Saturday, July 21, 2007

Instructional Practices

The more I read through Strategies That Work, the more I'm reminded that everything we do is supported by our instructional practices. The authors provide several examples of lessons that teachers have done with particular pieces of literature, including quotes from students and teachers taken from the lesson itself. And I think about how the practice, the teacher's support of student thinking, the student input back to the class and to the content are all so important. But it's the instructional practice that will make a difference.

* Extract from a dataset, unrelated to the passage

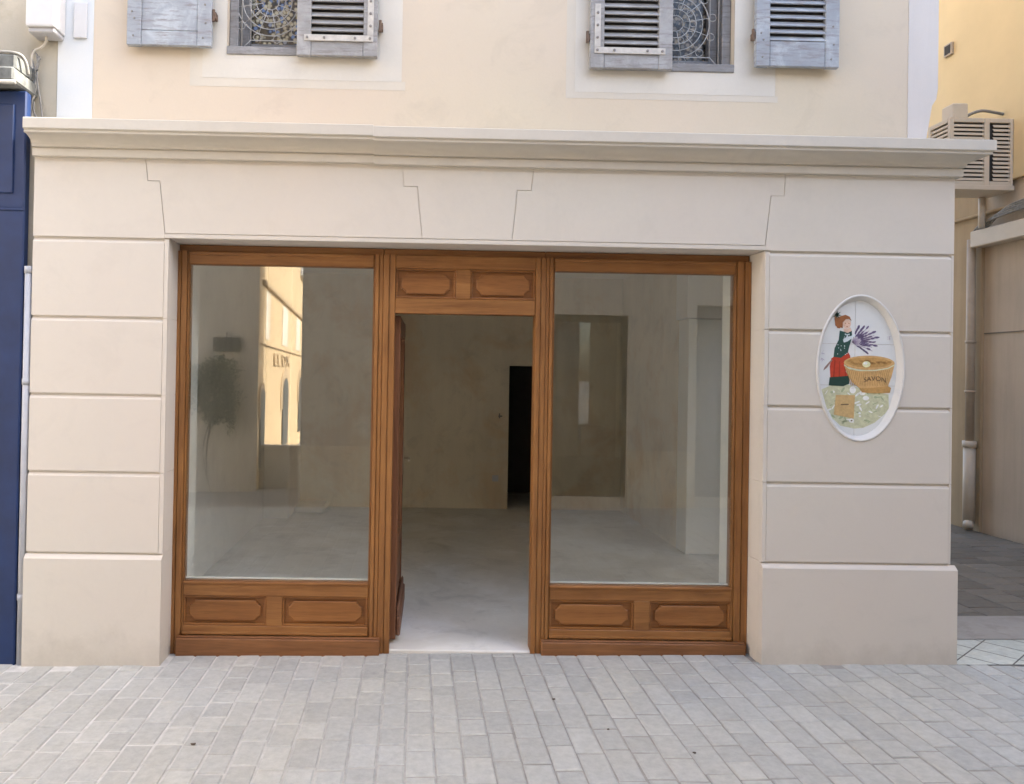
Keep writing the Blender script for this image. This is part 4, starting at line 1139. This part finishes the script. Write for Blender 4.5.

Here's how my brain is connecting with this in terms of helping teachers to use technology: if we don't teach the instructional practice as the basis right along with the technology tools, we're not getting anywhere. If I want students to use Diigo, for instance, I have to have built some background knowledge about research, notetaking, etc. as well as supporting their learning through collaboration in order for students to fully understand the power of this particular tool. If I were just to show students how to use Diigo to bookmark, highlight and annotate online material it would mean nothing because there is no real connection to anything that they already have knowledge of to pull from. But, if I spend time helping students understand the research process and I've worked to give them multiple opportunities to collaborate with each other then these experiences would give them some background knowledge to pull from. In order to learn new skills, we require practice. In order to form new understandings, we need to be able to connect prior knowledge to new information. In our rush to use any tools, whether they are so-called Web 2.0 tools or the kinds of tools of the classroom that we hold in our hands, we must have some knowledge of what it takes to learn the skills needed for these tools or order to implement them for lasting results.

That's my thought for today....and I'm stickin' with it!


Clay Burell said...

Hi Diane,
You're on target with this one. I introduced Diigo to my ninth grade classes last school year because I thought they would simply find it useful for future research papers. Next time I do that, it will be embedded in a research project to give them the need for the tool.

Some students tell me they use Diigo habitually now. But most, I think, needed more practice and purpose to get to that stage.

"Still under construction" indeed, to quote your next post :)

Diane Quirk said...

Hi Clay,
This is what's been irritating me lately and I probably need to do some writing to work through these thoughts more thoroughly. I attended NECC in June. Having seen the exhibit hall and listened to all the vendors talking about web 2.0 this and classroom 2.0 that, I'm getting tired of the terminology. Good instructional strategies are good instructional strategies no matter what else we wrap around it. If we don't begin there, what do we have to build student's knowledge on. I believe our work rests on the pedagogy. Thanks for your comment.